E-cigarette use among teenagers is at epidemic levels, up almost 300% from 2016 to 2019.

E-cigarettes deliver significantly more nicotine than regular cigarettes and send nicotine to the brain faster. “People get used to the higher nicotine and the faster jolt, and then they eventually become addicted,” Kelder says.

In 2015, Kelder used funds from the Beth Toby Grossman Distinguished Professorship in Spiritualty and Healing to develop CATCH My Breath because no programs like it existed. With additional funding from Austin’s St. David’s Foundation and the Michael & Susan Dell Foundation, Kelder tested the online program in 12 Austin schools. The result: a 50% reduction in e-cigarette use among the schools’ students compared to a control group.

CATCH My Breath has expanded through CATCH Global Foundation to 2,700 schools covering about 1.2 million students in all 50 states at no charge to the schools, thanks to underwriting by CVS Health Foundation. “We have separate programs designed for students in grades five to 12,” Kelder notes. “We were in the right place at the right time with the right program.”
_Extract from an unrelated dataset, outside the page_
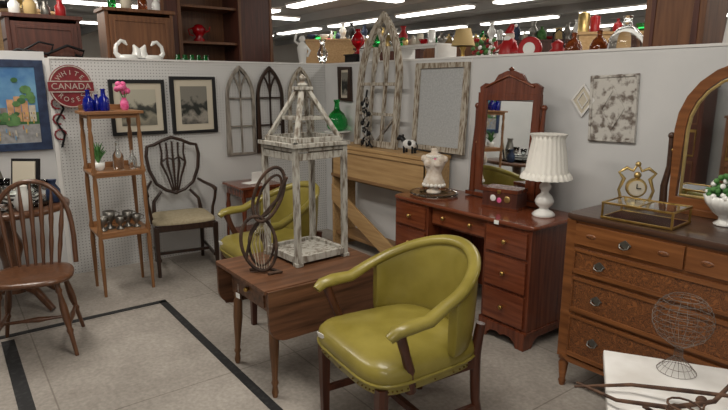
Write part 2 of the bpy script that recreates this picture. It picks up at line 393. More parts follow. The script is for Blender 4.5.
# ---------------------------------------------------------------- vanity
b=B(); Wd=.61
def drawer(b,x0,x1,y,z0,z1,m,knobs,km,r=.014):
    b.bx(x0,x1,y-.014,y,z0,z1,m)
    for kx in knobs:
        b.cyl((kx,y-.014,(z0+z1)/2),(kx,y-.028,(z0+z1)/2),r*.5,km); b.ball((kx,y-.034,(z0+z1)/2),r,km,12,sy=.7)
b.pad((0,0,.735),Wd+.012,.255,[(.985,0),(1,.006),(1,.018),(.985,.026)],vanx,18,n=64)
for x0,x1 in((-.60,-.25),(.25,.60)):
    b.bx(x0,x1,-.235,.235,.10,.735,vanw)
    for i,(z0,z1) in enumerate(((.13,.325),(.345,.54),(.56,.715))): drawer(b,x0+.025,x1-.025,-.235,z0,z1,vanx,[(x0+x1)/2],brass)
    w=x1-x0; sc=[(0,0),(.06,0),(.07,.03),(.10,.055),(w/2-.03,.06),(w/2,.045),(w/2+.03,.06),(w-.10,.055),(w-.07,.03),(w-.06,0),(w,0),(w,.11),(0,.11)]
    b.prism(sc,.02,vanw,(x0,-.235,0)); b.prism(sc,.02,vanw,(x0,.235,0))
    for xs in(x0,x1-.02): 
        d=.47; s2=[(0,0),(.06,0),(.08,.04),(.12,.06),(d-.12,.06),(d-.08,.04),(d-.06,0),(d,0),(d,.11),(0,.11)]
        b.prism(s2,.02,vanw,(xs,-.235,0),(0,1,0),(0,0,1))
    b.bx(x0-.008,x1+.008,-.247,.24,.095,.115,vanw)
b.bx(-.25,.25,-.20,.235,.60,.735,vanw); drawer(b,-.235,.235,-.20,.615,.725,vanx,[-.12,.12],brass)
b.bx(-.25,.25,.21,.225,.1,.6,vanw)
tag(b,(.36,-.262,.745),0,0,.035)
b.done('vanity_desk',(2.40,-.41,0),0,.004)
# vanity mirror
b=B(); 
def rect(x0,x1,z0,z1,y=0): return [(x0,y,z0),(x1,y,z0),(x1,y,z1),(x0,y,z1)]
b.bar(rect(-.225,.225,.06,.70),.055,.03,vanw,(0,1,0),True)
b.bx(-.20,.20,-.004,.004,.085,.675,mirror)
cr=[(-.25,0),(.25,0),(.255,.05),(.21,.075),(.16,.07),(.13,.09),(.10,.13),(.03,.155),(-.03,.155),(-.10,.13),(-.13,.09),(-.16,.07),(-.21,.075),(-.255,.05)]
b.prism(cr,.024,vanw,(0,.012,.715))
b.tube([(-.20,-.016,.765),(-.11,-.016,.80),(0,-.018,.84),(.11,-.016,.80),(.20,-.016,.765)],.008,vanx,8)
b.lathe([(.01,0),(.022,.012),(.012,.02),(.001,.03)],vanw,(0,0,.868),10)
for x in(-1,1):
    b.tube([(x*.285,0,0),(x*.285,0,.3),(x*.272,0,.5),(x*.278,0,.62)],[.022,.02,.016,.012],vanw,8); b.ball((x*.278,0,.635),.02,vanw)
    b.ball((x*.26,0,.38),.012,brass)
b.bx(-.31,.31,-.045,.045,0.002,.03,vanw)
b.done('vanity_mirror',(2.42,-.205,.766),0,.003,rx=math.radians(-1.5))

# ---------------------------------------------------------------- dresser
b=B(); H=.93;W2=.56;D=.245
b.pad((0,0,H-.03),W2+.015,D+.015,[(.985,0),(1,.006),(1,.022),(.99,.03)],drtop,24,n=64)
b.bx(-W2,W2,-D,D,.17,H-.03,drw)
for x in(-1,1):
    for y in(-1,1):
        b.bx(x*(W2-.02)-.025,x*(W2-.02)+.025,y*(D-.02)-.025,y*(D-.02)+.025,.17,H-.03,drw)
        b.turned((x*(W2-.02),y*(D-.02),.18),(x*(W2-.02),y*(D-.02),0),[(0,.025),(.15,.028),(.2,.018),(.3,.026),(.8,.015),(.85,.02),(1,.013)],drw,10)
zz=[(.20,.42),(.44,.62),(.64,.765),(.785,.885)]
def pull(b,x,y,z):
    b.prism([(-.03,0),(-.015,.012),(0,.022),(.015,.012),(.03,0),(.015,-.012),(0,-.02),(-.015,-.012)],.003,pewter,(x,y,z))
    b.tube([(x-.022,y-.006,z),(x-.02,y-.014,z-.014),(x,y-.016,z-.02),(x+.02,y-.014,z-.014),(x+.022,y-.006,z)],.0035,pewter,6)
for i,(z0,z1) in enumerate(zz):
    xs=[(-.51,-.005),(.005,.51)] if i==3 else [(-.51,.51)]
    for x0,x1 in xs:
        b.bx(x0,x1,-D-.014,-D,z0,z1,drw if i==3 else burl)
        if i<3:
            b.bar(rect(x0+.01,x1-.01,z0+.01,z1-.01,-D-.016),.012,.008,drw,(0,1,0),True)
        ps=[(x0+x1)/2] if i==3 else [x0+.14,x1-.14]
        for p in ps: pull(b,p,-D-.016,(z0+z1)/2)
    if i==3:
        for x0,x1 in xs:
            for s in(-1,1): b.ball(((x0+x1)/2+s*.17,-D-.014,(z0+z1)/2),.012,burl,sx=2.2,sy=.4)
b.prism([(-.55,0),(-.5,-.03),(-.2,-.02),(0,-.05),(.2,-.02),(.5,-.03),(.55,0)][::-1],.02,drw,(0,-D+.01,.185))
b.done('antique_dresser',(3.89,-.57,0),math.radians(0),.003)
# arched mirror on dresser
b=B(); w=.29;sp=.40
A=[(x,0,y+sp) for x,y in circ(24,w,.30)[0:13]]
out=[(-w,0,.05)]+[(x,0,z) for x,_,z in A[::-1]]+[(w,0,.05)]
b.bar(out,.05,.03,drw,(0,1,0),True)
out2=[(-w+.035,0,.085)]+[(x*.88,0,(z-sp)*.88+sp) for x,_,z in A[::-1]]+[(w-.035,0,.085)]
b.prism([(x,z) for x,_,z in out2],.006,mirror,(0,0,0))
b.bar(out2,.010,.034,gold,(0,1,0),True)
for x in(-1,1):
    b.tube([(x*.335,0,0),(x*.34,0,.12),(x*.325,0,.22),(x*.33,0,.36)],[.020,.018,.014,.012],drtop,8); b.ball((x*.33,0,.37),.017,drtop)
    b.cyl((x*.335,0,.30),(x*.28,0,.30),.01,brass)
b.bx(-.36,.36,-.04,.04,0,.03,drw)
b.prism([(-.12,0),(-.08,.03),(-.03,.04),(0,.07),(.03,.04),(.08,.03),(.12,0)][::-1],.02,drw,(0,.01,sp+.31))
b.done('arched_dresser_mirror',(3.90,-.365,H+.001),0,.002)

# items on dresser
b=B(); b.lathe([(.045,0),(.05,.008),(.03,.02),(.018,.035),(.03,.05)],gold,(0,0,0),16)
b.M=Matrix.Translation((0,0,.105))@Matrix.Rotation(pi/2,4,'X')
b.lathe([(.04,-.02),(.050,-.015),(.050,.01),(.045,.02)],gold,n=24); b.lathe([(.038,.0),(.038,.024)],creamm,n=24); b.M=Matrix()
b.box((0,-.026,.115),(.004,.003,.025),blackp); b.box((.01,-.026,.105),(.02,.003,.004),blackp)
for x in(-1,1): b.tube([(x*.02,0,.04),(x*.065,0,.04),(x*.08,0,.09),(x*.06,0,.15),(x*.085,0,.18),(x*.05,0,.205),(x*.02,0,.19),(0,0,.225)],[.008,.01,.007,.010,.007,.009,.007,.004],gold,8)
b.ball((0,0,.225),.014,gold); b.ball((0,-.01,.17),.018,gold)
b.done('gold_mantel_clock',(3.47,-.465,H+.001),math.radians(35),0)
b=B(); bw=.155;bd=.10;bh=.075
for z in(.006,bh): b.bar([(-bw,-bd,z),(bw,-bd,z),(bw,bd,z),(-bw,bd,z)],.010,.009,brass,(0,0,1),True)
for x in(-1,1):
    for y in(-1,1): b.box((x*bw,y*bd,bh/2),(.009,.009,bh),brass)
b.box((0,0,.006),(2*bw-.01,2*bd-.01,.006),felt)
for y in(-1,1): b.box((0,y*bd,bh/2),(2*bw-.01,.002,bh-.01),glass)
b.box((0,0,bh),(2*bw-.01,2*bd-.01,.003),glass); b.box((0,0,bh),(.006,2*bd,.008),brass)
b.done('brass_glass_display_box',(3.64,-.69,H+.001),math.radians(4),.001)
b=B(); b.lathe([(.042,0),(.047,.006),(.028,.02),(.026,.035),(.052,.055),(.082,.095),(.094,.135),(.089,.135),(.077,.095),(.045,.06),(.001,.055)],milk,n=48,fl=.05,k=16)
for i in range(120):
    q=random.random()*2*pi; r=random.random()**.5*.085; z=.13+.105*(1-(r/.09)**2)*random.random()
    b.ball((r*cos(q),r*sin(q),z),.013,random.choice([leaf,leaf,milk]),8)
b.done('milk_glass_bowl_of_greenery',(3.90,-.49,H+.001),0,0)

# items on vanity
b=B()
b.lathe([(.065,0),(.072,.012),(.055,.03),(.03,.045),(.028,.055),(.05,.075),(.058,.10),(.045,.13),(.024,.15),(.022,.165),(.034,.18),(.036,.20),(.02,.22),(.012,.25),(.012,.28)],milk,n=32,fl=.04,k=16)
b.lathe([(.138,.262),(.142,.27),(.127,.30),(.114,.40),(.098,.49),(.102,.515),(.095,.52),(.09,.49),(.107,.40),(.12,.30)],cloth,n=96,fl=.025,k=24)
b.lathe([(.155,.245),(.15,.265),(.134,.285),(.13,.285),(.142,.262)],cloth,n=96,fl=.05,k=24)
b.lathe([(.11,.525),(.102,.51),(.096,.495)],cloth,n=96,fl=.05,k=24)
for i in range(12):
    q=i*pi/6; b.ball((.142*cos(q),.142*sin(q),.248),.006,cloth,6)
b.done('milk_glass_table_lamp',(2.87,-.37,.762),0,0,sc=.95)
b=B(); b.box((0,0,.05),(.22,.13,.09),redw); b.box((0,0,.108),(.228,.138,.022),vanw); b.box((0,0,.006),(.23,.14,.012),vanw)
b.ball((-.04,-.067,.06),.02,milk,10,sy=.2); b.ball((.0,-.067,.05),.016,pink,10,sy=.2); b.ball((.05,-.067,.06),.02,gold,10,sy=.2); b.box((.0,-.07,.10),(.02,.008,.02),brass)
b.done('wooden_jewelry_box',(2.56,-.36,.762),math.radians(12),.003,sc=1.1)
b=B(); b.lathe([(.10,0),(.15,.004),(.165,.018),(.159,.02),(.145,.009),(.001,.007)],glass,n=48,fl=.02,k=24,sx=1.15); b.done('glass_tray',(1.97,-.43,.762),0,0)
b=B()
b.lathe([(.045,0),(.055,.008),(.05,.02),(.03,.035),(.03,.045)],lace,n=32)
b.lathe([(.045,.045),(.075,.06),(.078,.085),(.060,.125),(.052,.15),(.062,.18),(.078,.215),(.085,.245),(.078,.27),(.05,.285),(.026,.295),(.022,.315),(.026,.325),(.001,.328)],lace,n=40,fl=.02,k=20,sy=.72)
for s in(-1,1):
    b.ball((s*.036,-.045,.222),.030,lace,14,sy=.7); b.ball((s*.075,0,.25),.026,lace,12,sy=.9)
for i in range(16):
    q=2*pi*i/16; b.ball((.076*cos(q),.056*sin(q),.062),.014,cloth,8)
    if sin(q)<.2: b.ball((.05*cos(q),.045*sin(q)-.012,.272),.011,cloth,8)
b.ball((.0,-.05,.265),.016,cloth,10); b.ball((.02,-.052,.255),.012,pink,10,sy=.6)
b.done('lace_bust_figurine',(1.97,-.43,.772),math.radians(30),0)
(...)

 The program’s different versions address the evolving levels of knowledge and understanding of students, including the fact that most of them are going through puberty. Lessons focus on ways to resist peer pressure instead of just teaching about risk.

“We’re finding a very different profile of kids using e-cigarettes,” Kelder says. “They’re the popular kids, the athletic kids, the college-bound kids. These are influential social role models, so we want to teach kids how to say no without getting ostracized.”

CVS Health Foundation is working with Discovery Education to put CATCH My Breath on its digital platform used by 75% of schools in the United States. “I don’t think it’s unrealistic that we’ll be reaching two million kids by the end of 2020 with Discovery Education,” Kelder says.

Schools and teachers are not the only ones to discover the program. Canada and 14 other countries also use the program developed at UTHealth.

And that, in itself, is breathtaking.